Reproduce the following material exactly, including every line.

(Scripts that build scenes)
-----

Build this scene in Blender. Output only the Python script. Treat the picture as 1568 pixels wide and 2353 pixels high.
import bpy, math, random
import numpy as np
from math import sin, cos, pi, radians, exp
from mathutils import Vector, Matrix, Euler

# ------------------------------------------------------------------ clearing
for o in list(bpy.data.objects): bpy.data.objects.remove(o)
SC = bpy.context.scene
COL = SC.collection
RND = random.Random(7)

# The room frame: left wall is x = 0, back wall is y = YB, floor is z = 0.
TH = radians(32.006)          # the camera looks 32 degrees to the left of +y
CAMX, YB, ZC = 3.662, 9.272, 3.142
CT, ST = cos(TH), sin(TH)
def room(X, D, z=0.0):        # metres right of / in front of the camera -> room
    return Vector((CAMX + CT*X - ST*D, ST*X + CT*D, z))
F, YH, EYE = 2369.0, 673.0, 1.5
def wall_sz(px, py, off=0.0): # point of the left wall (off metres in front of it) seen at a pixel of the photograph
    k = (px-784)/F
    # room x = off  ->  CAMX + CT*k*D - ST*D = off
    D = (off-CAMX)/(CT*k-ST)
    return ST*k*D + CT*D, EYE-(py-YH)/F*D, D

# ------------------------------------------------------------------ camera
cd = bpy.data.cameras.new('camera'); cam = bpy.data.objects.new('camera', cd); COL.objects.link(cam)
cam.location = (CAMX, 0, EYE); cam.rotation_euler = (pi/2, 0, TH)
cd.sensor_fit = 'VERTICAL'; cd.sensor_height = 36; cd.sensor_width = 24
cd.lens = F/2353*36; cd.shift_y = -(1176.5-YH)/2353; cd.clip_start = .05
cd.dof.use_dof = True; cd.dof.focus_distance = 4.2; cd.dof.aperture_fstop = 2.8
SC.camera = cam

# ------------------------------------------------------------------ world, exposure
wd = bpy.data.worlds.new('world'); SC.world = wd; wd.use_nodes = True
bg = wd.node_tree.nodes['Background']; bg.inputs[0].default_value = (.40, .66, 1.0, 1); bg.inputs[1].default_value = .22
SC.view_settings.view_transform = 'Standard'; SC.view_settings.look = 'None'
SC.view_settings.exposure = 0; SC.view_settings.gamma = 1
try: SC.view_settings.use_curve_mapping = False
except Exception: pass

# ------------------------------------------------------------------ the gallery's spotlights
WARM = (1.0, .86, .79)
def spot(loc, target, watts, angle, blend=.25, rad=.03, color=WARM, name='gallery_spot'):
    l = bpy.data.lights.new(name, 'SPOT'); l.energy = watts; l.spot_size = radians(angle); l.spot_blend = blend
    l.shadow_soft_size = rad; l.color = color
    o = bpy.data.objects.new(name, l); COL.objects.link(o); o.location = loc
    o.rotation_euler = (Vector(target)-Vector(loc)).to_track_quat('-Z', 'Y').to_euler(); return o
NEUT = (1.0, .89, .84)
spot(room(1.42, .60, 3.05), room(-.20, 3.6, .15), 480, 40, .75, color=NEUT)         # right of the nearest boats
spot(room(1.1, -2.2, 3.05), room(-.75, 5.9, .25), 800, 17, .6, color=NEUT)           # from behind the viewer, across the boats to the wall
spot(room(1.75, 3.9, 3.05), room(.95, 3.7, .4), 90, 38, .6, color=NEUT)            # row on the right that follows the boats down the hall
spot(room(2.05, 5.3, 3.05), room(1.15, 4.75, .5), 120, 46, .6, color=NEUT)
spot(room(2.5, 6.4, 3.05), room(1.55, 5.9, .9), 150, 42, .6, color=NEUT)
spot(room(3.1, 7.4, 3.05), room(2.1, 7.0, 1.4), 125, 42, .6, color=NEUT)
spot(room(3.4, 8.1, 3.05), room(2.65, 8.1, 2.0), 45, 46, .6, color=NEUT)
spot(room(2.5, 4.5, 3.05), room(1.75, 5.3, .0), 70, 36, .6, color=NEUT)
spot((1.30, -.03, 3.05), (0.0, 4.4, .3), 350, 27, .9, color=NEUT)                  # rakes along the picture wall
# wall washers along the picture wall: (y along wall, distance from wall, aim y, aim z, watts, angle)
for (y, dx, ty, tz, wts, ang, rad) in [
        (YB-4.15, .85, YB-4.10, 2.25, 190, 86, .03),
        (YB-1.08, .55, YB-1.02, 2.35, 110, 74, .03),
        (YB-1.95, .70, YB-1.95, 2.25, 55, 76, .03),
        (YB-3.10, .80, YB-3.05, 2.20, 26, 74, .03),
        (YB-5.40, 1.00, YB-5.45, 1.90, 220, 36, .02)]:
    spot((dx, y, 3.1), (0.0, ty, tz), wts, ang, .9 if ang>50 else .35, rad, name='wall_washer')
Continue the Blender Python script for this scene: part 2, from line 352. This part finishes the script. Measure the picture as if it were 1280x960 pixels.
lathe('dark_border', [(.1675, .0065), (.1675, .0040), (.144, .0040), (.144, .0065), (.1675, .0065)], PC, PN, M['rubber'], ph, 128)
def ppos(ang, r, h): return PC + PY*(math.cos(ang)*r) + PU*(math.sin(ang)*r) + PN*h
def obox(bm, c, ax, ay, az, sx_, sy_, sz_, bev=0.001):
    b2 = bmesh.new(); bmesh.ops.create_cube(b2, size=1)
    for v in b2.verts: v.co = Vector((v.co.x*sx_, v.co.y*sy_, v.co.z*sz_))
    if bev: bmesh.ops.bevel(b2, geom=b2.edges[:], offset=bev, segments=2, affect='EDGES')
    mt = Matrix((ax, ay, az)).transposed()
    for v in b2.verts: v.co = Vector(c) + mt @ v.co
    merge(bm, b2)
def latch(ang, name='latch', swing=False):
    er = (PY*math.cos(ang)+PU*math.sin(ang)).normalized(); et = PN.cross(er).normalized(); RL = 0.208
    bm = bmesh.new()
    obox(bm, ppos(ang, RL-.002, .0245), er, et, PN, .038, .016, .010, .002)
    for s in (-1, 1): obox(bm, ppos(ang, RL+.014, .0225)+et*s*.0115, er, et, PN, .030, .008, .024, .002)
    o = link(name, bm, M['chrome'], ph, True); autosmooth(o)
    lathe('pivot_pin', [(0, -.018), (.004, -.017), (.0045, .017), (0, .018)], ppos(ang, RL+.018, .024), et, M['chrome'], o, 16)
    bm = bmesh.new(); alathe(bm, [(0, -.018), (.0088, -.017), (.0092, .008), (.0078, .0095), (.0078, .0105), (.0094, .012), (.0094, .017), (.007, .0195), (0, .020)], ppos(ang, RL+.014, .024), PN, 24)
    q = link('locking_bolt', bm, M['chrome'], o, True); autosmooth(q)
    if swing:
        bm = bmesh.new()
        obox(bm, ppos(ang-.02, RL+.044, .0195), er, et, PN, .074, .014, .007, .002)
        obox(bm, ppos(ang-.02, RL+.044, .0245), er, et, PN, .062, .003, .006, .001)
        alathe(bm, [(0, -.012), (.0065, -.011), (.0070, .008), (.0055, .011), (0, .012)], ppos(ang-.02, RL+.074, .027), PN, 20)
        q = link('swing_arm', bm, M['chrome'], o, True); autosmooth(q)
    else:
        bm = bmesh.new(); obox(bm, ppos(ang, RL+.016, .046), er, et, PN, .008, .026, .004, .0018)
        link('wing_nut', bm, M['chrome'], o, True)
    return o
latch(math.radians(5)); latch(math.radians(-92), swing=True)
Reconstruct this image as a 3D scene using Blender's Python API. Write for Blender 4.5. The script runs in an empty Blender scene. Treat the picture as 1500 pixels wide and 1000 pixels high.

-----

* **Task output**:
Build this scene in Blender. Output only the Python script. Treat the picture as 1568 pixels wide and 2353 pixels high.
import bpy, math, random
import numpy as np
from math import sin, cos, pi, radians, exp
from mathutils import Vector, Matrix, Euler

# ------------------------------------------------------------------ clearing
for o in list(bpy.data.objects): bpy.data.objects.remove(o)
SC = bpy.context.scene
COL = SC.collection
RND = random.Random(7)

# The room frame: left wall is x = 0, back wall is y = YB, floor is z = 0.
TH = radians(32.006)          # the camera looks 32 degrees to the left of +y
CAMX, YB, ZC = 3.662, 9.272, 3.142
CT, ST = cos(TH), sin(TH)
def room(X, D, z=0.0):        # metres right of / in front of the camera -> room
    return Vector((CAMX + CT*X - ST*D, ST*X + CT*D, z))
F, YH, EYE = 2369.0, 673.0, 1.5
def wall_sz(px, py, off=0.0): # point of the left wall (off metres in front of it) seen at a pixel of the photograph
    k = (px-784)/F
    # room x = off  ->  CAMX + CT*k*D - ST*D = off
    D = (off-CAMX)/(CT*k-ST)
    return ST*k*D + CT*D, EYE-(py-YH)/F*D, D

# ------------------------------------------------------------------ camera
cd = bpy.data.cameras.new('camera'); cam = bpy.data.objects.new('camera', cd); COL.objects.link(cam)
cam.location = (CAMX, 0, EYE); cam.rotation_euler = (pi/2, 0, TH)
cd.sensor_fit = 'VERTICAL'; cd.sensor_height = 36; cd.sensor_width = 24
cd.lens = F/2353*36; cd.shift_y = -(1176.5-YH)/2353; cd.clip_start = .05
cd.dof.use_dof = True; cd.dof.focus_distance = 4.2; cd.dof.aperture_fstop = 2.8
SC.camera = cam

# ------------------------------------------------------------------ world, exposure
wd = bpy.data.worlds.new('world'); SC.world = wd; wd.use_nodes = True
bg = wd.node_tree.nodes['Background']; bg.inputs[0].default_value = (.40, .66, 1.0, 1); bg.inputs[1].default_value = .22
SC.view_settings.view_transform = 'Standard'; SC.view_settings.look = 'None'
SC.view_settings.exposure = 0; SC.view_settings.gamma = 1
try: SC.view_settings.use_curve_mapping = False
except Exception: pass

# ------------------------------------------------------------------ the gallery's spotlights
WARM = (1.0, .86, .79)
def spot(loc, target, watts, angle, blend=.25, rad=.03, color=WARM, name='gallery_spot'):
    l = bpy.data.lights.new(name, 'SPOT'); l.energy = watts; l.spot_size = radians(angle); l.spot_blend = blend
    l.shadow_soft_size = rad; l.color = color
    o = bpy.data.objects.new(name, l); COL.objects.link(o); o.location = loc
    o.rotation_euler = (Vector(target)-Vector(loc)).to_track_quat('-Z', 'Y').to_euler(); return o
NEUT = (1.0, .89, .84)
spot(room(1.42, .60, 3.05), room(-.20, 3.6, .15), 480, 40, .75, color=NEUT)         # right of the nearest boats
spot(room(1.1, -2.2, 3.05), room(-.75, 5.9, .25), 800, 17, .6, color=NEUT)           # from behind the viewer, across the boats to the wall
spot(room(1.75, 3.9, 3.05), room(.95, 3.7, .4), 90, 38, .6, color=NEUT)            # row on the right that follows the boats down the hall
spot(room(2.05, 5.3, 3.05), room(1.15, 4.75, .5), 120, 46, .6, color=NEUT)
spot(room(2.5, 6.4, 3.05), room(1.55, 5.9, .9), 150, 42, .6, color=NEUT)
spot(room(3.1, 7.4, 3.05), room(2.1, 7.0, 1.4), 125, 42, .6, color=NEUT)
spot(room(3.4, 8.1, 3.05), room(2.65, 8.1, 2.0), 45, 46, .6, color=NEUT)
spot(room(2.5, 4.5, 3.05), room(1.75, 5.3, .0), 70, 36, .6, color=NEUT)
spot((1.30, -.03, 3.05), (0.0, 4.4, .3), 350, 27, .9, color=NEUT)                  # rakes along the picture wall
# wall washers along the picture wall: (y along wall, distance from wall, aim y, aim z, watts, angle)
for (y, dx, ty, tz, wts, ang, rad) in [
        (YB-4.15, .85, YB-4.10, 2.25, 190, 86, .03),
        (YB-1.08, .55, YB-1.02, 2.35, 110, 74, .03),
        (YB-1.95, .70, YB-1.95, 2.25, 55, 76, .03),
        (YB-3.10, .80, YB-3.05, 2.20, 26, 74, .03),
        (YB-5.40, 1.00, YB-5.45, 1.90, 220, 36, .02)]:
    spot((dx, y, 3.1), (0.0, ty, tz), wts, ang, .9 if ang>50 else .35, rad, name='wall_washer')
Continue the Blender Python script for this scene: part 2, from line 352. This part finishes the script. Measure the picture as if it were 1280x960 pixels.
lathe('dark_border', [(.1675, .0065), (.1675, .0040), (.144, .0040), (.144, .0065), (.1675, .0065)], PC, PN, M['rubber'], ph, 128)
def ppos(ang, r, h): return PC + PY*(math.cos(ang)*r) + PU*(math.sin(ang)*r) + PN*h
def obox(bm, c, ax, ay, az, sx_, sy_, sz_, bev=0.001):
    b2 = bmesh.new(); bmesh.ops.create_cube(b2, size=1)
    for v in b2.verts: v.co = Vector((v.co.x*sx_, v.co.y*sy_, v.co.z*sz_))
    if bev: bmesh.ops.bevel(b2, geom=b2.edges[:], offset=bev, segments=2, affect='EDGES')
    mt = Matrix((ax, ay, az)).transposed()
    for v in b2.verts: v.co = Vector(c) + mt @ v.co
    merge(bm, b2)
def latch(ang, name='latch', swing=False):
    er = (PY*math.cos(ang)+PU*math.sin(ang)).normalized(); et = PN.cross(er).normalized(); RL = 0.208
    bm = bmesh.new()
    obox(bm, ppos(ang, RL-.002, .0245), er, et, PN, .038, .016, .010, .002)
    for s in (-1, 1): obox(bm, ppos(ang, RL+.014, .0225)+et*s*.0115, er, et, PN, .030, .008, .024, .002)
    o = link(name, bm, M['chrome'], ph, True); autosmooth(o)
    lathe('pivot_pin', [(0, -.018), (.004, -.017), (.0045, .017), (0, .018)], ppos(ang, RL+.018, .024), et, M['chrome'], o, 16)
    bm = bmesh.new(); alathe(bm, [(0, -.018), (.0088, -.017), (.0092, .008), (.0078, .0095), (.0078, .0105), (.0094, .012), (.0094, .017), (.007, .0195), (0, .020)], ppos(ang, RL+.014, .024), PN, 24)
    q = link('locking_bolt', bm, M['chrome'], o, True); autosmooth(q)
    if swing:
        bm = bmesh.new()
        obox(bm, ppos(ang-.02, RL+.044, .0195), er, et, PN, .074, .014, .007, .002)
        obox(bm, ppos(ang-.02, RL+.044, .0245), er, et, PN, .062, .003, .006, .001)
        alathe(bm, [(0, -.012), (.0065, -.011), (.0070, .008), (.0055, .011), (0, .012)], ppos(ang-.02, RL+.074, .027), PN, 20)
        q = link('swing_arm', bm, M['chrome'], o, True); autosmooth(q)
    else:
        bm = bmesh.new(); obox(bm, ppos(ang, RL+.016, .046), er, et, PN, .008, .026, .004, .0018)
        link('wing_nut', bm, M['chrome'], o, True)
    return o
latch(math.radians(5)); latch(math.radians(-92), swing=True)
Reconstruct this image as a 3D scene using Blender's Python API. Write for Blender 4.5. The script runs in an empty Blender scene. Treat the picture as 1500 pixels wide and 1000 pixels high.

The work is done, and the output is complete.